_PROBLEM:_
All of the data should be repeated exactly; pictures are not part of the copy.

_PROVIDED DATA:_

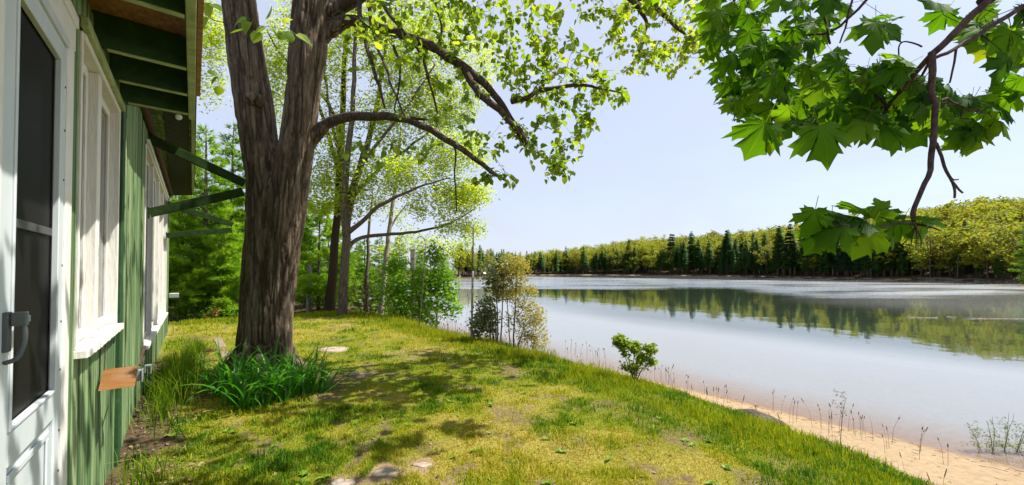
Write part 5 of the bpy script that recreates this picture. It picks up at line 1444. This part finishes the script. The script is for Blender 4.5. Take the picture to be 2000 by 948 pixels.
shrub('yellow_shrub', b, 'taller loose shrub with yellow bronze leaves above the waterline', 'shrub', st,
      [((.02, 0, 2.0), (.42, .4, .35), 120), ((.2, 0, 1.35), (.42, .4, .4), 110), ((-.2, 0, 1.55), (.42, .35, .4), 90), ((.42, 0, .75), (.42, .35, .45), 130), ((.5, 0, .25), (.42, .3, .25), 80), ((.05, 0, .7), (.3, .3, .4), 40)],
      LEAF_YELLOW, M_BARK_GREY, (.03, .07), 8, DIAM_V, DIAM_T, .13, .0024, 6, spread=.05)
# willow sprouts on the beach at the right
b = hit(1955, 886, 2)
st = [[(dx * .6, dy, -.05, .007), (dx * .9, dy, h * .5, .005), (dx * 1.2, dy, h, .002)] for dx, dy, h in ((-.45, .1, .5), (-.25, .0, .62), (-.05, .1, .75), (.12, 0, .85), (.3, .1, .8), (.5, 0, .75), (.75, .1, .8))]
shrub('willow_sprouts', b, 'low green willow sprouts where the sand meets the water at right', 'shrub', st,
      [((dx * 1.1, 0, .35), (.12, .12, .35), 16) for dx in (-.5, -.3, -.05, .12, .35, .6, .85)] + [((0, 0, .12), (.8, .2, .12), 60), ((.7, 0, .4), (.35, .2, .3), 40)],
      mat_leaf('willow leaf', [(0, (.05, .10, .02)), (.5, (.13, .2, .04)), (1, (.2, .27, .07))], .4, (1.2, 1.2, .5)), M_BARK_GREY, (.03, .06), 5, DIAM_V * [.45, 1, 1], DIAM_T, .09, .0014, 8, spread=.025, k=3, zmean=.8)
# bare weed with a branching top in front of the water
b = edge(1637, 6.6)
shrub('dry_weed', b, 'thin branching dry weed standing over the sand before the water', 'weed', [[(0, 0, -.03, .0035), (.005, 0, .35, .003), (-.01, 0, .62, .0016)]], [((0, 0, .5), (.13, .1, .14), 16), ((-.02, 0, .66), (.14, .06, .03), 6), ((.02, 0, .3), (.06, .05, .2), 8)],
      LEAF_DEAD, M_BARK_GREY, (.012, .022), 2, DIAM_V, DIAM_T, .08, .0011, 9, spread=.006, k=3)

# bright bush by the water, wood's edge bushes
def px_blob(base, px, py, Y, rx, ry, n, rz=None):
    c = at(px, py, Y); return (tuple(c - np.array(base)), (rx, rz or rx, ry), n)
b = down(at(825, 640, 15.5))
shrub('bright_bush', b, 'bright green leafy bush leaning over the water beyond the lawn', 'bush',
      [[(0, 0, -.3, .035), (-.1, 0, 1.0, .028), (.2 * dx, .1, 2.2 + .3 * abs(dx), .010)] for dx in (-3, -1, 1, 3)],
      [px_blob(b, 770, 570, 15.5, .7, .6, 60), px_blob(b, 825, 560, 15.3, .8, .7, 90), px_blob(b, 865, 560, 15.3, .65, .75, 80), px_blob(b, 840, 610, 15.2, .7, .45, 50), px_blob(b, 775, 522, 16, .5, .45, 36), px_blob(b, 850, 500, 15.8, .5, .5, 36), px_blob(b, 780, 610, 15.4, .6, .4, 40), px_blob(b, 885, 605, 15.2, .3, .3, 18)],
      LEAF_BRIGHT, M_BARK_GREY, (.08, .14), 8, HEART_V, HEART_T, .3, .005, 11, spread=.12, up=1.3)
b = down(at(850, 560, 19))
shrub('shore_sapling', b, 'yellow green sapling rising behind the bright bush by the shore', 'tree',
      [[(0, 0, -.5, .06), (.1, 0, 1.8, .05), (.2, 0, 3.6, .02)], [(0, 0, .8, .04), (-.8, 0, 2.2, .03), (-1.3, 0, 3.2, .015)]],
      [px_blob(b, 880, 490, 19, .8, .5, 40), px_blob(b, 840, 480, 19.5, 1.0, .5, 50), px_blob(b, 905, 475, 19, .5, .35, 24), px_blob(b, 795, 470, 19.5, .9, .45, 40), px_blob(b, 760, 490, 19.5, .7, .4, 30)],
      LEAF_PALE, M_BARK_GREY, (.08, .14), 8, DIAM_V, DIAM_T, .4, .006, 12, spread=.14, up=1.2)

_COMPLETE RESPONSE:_
Write part 5 of the bpy script that recreates this picture. It picks up at line 1444. This part finishes the script. The script is for Blender 4.5. Take the picture to be 2000 by 948 pixels.
shrub('yellow_shrub', b, 'taller loose shrub with yellow bronze leaves above the waterline', 'shrub', st,
      [((.02, 0, 2.0), (.42, .4, .35), 120), ((.2, 0, 1.35), (.42, .4, .4), 110), ((-.2, 0, 1.55), (.42, .35, .4), 90), ((.42, 0, .75), (.42, .35, .45), 130), ((.5, 0, .25), (.42, .3, .25), 80), ((.05, 0, .7), (.3, .3, .4), 40)],
      LEAF_YELLOW, M_BARK_GREY, (.03, .07), 8, DIAM_V, DIAM_T, .13, .0024, 6, spread=.05)
# willow sprouts on the beach at the right
b = hit(1955, 886, 2)
st = [[(dx * .6, dy, -.05, .007), (dx * .9, dy, h * .5, .005), (dx * 1.2, dy, h, .002)] for dx, dy, h in ((-.45, .1, .5), (-.25, .0, .62), (-.05, .1, .75), (.12, 0, .85), (.3, .1, .8), (.5, 0, .75), (.75, .1, .8))]
shrub('willow_sprouts', b, 'low green willow sprouts where the sand meets the water at right', 'shrub', st,
      [((dx * 1.1, 0, .35), (.12, .12, .35), 16) for dx in (-.5, -.3, -.05, .12, .35, .6, .85)] + [((0, 0, .12), (.8, .2, .12), 60), ((.7, 0, .4), (.35, .2, .3), 40)],
      mat_leaf('willow leaf', [(0, (.05, .10, .02)), (.5, (.13, .2, .04)), (1, (.2, .27, .07))], .4, (1.2, 1.2, .5)), M_BARK_GREY, (.03, .06), 5, DIAM_V * [.45, 1, 1], DIAM_T, .09, .0014, 8, spread=.025, k=3, zmean=.8)
# bare weed with a branching top in front of the water
b = edge(1637, 6.6)
shrub('dry_weed', b, 'thin branching dry weed standing over the sand before the water', 'weed', [[(0, 0, -.03, .0035), (.005, 0, .35, .003), (-.01, 0, .62, .0016)]], [((0, 0, .5), (.13, .1, .14), 16), ((-.02, 0, .66), (.14, .06, .03), 6), ((.02, 0, .3), (.06, .05, .2), 8)],
      LEAF_DEAD, M_BARK_GREY, (.012, .022), 2, DIAM_V, DIAM_T, .08, .0011, 9, spread=.006, k=3)

# bright bush by the water, wood's edge bushes
def px_blob(base, px, py, Y, rx, ry, n, rz=None):
    c = at(px, py, Y); return (tuple(c - np.array(base)), (rx, rz or rx, ry), n)
b = down(at(825, 640, 15.5))
shrub('bright_bush', b, 'bright green leafy bush leaning over the water beyond the lawn', 'bush',
      [[(0, 0, -.3, .035), (-.1, 0, 1.0, .028), (.2 * dx, .1, 2.2 + .3 * abs(dx), .010)] for dx in (-3, -1, 1, 3)],
      [px_blob(b, 770, 570, 15.5, .7, .6, 60), px_blob(b, 825, 560, 15.3, .8, .7, 90), px_blob(b, 865, 560, 15.3, .65, .75, 80), px_blob(b, 840, 610, 15.2, .7, .45, 50), px_blob(b, 775, 522, 16, .5, .45, 36), px_blob(b, 850, 500, 15.8, .5, .5, 36), px_blob(b, 780, 610, 15.4, .6, .4, 40), px_blob(b, 885, 605, 15.2, .3, .3, 18)],
      LEAF_BRIGHT, M_BARK_GREY, (.08, .14), 8, HEART_V, HEART_T, .3, .005, 11, spread=.12, up=1.3)
b = down(at(850, 560, 19))
shrub('shore_sapling', b, 'yellow green sapling rising behind the bright bush by the shore', 'tree',
      [[(0, 0, -.5, .06), (.1, 0, 1.8, .05), (.2, 0, 3.6, .02)], [(0, 0, .8, .04), (-.8, 0, 2.2, .03), (-1.3, 0, 3.2, .015)]],
      [px_blob(b, 880, 490, 19, .8, .5, 40), px_blob(b, 840, 480, 19.5, 1.0, .5, 50), px_blob(b, 905, 475, 19, .5, .35, 24), px_blob(b, 795, 470, 19.5, .9, .45, 40), px_blob(b, 760, 490, 19.5, .7, .4, 30)],
      LEAF_PALE, M_BARK_GREY, (.08, .14), 8, DIAM_V, DIAM_T, .4, .006, 12, spread=.14, up=1.2)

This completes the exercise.